Put yourself in the decision-maker's seat. A report lands on your desk and, next to a figure, a label: "confidence: 73%". Do you use it? Do you double-check it? From what number do you trust it — 80, 90? The percentage did not solve your problem; it handed it back to you, dressed up as precision.
That is the score's underlying flaw: it fakes objectivity and shifts the hard decision back to the human. It looks like a data point, but it is an unanswered question.
Three states you can actually act on
Centro de Verdad does not deliver a decimal. It delivers a traffic light:
- Verified — you can trust it.
- To confirm — support is missing.
- In conflict — the sources do not agree.
Three verdicts, each with the evidence behind it one click away. It is not oversimplifying: it is translating the internal calibration —the belief/doubt/uncertainty opinion, the per-source priors— into something a person can act on in seconds. The hard work is still there; just on the right side.
A percentage makes you feel you decided with data. A verdict with its proof lets you actually decide.
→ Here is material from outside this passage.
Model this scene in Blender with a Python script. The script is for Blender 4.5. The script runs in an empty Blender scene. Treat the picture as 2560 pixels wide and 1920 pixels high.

Honest about what it does not know
The opaque score averages everything into a lukewarm number. The traffic light is honest: when something is in conflict, it does not silently pick a source or produce an average — it shows you the two that disagree and lets you resolve it. When something is to confirm, it does not dress it up as "likely": it tells you evidence is missing.
Verified · principle P5 — traceability
Trust is not communicated with decimals. It is communicated with a clear verdict and the proof at hand — so the decision is fast and auditable, not one or the other.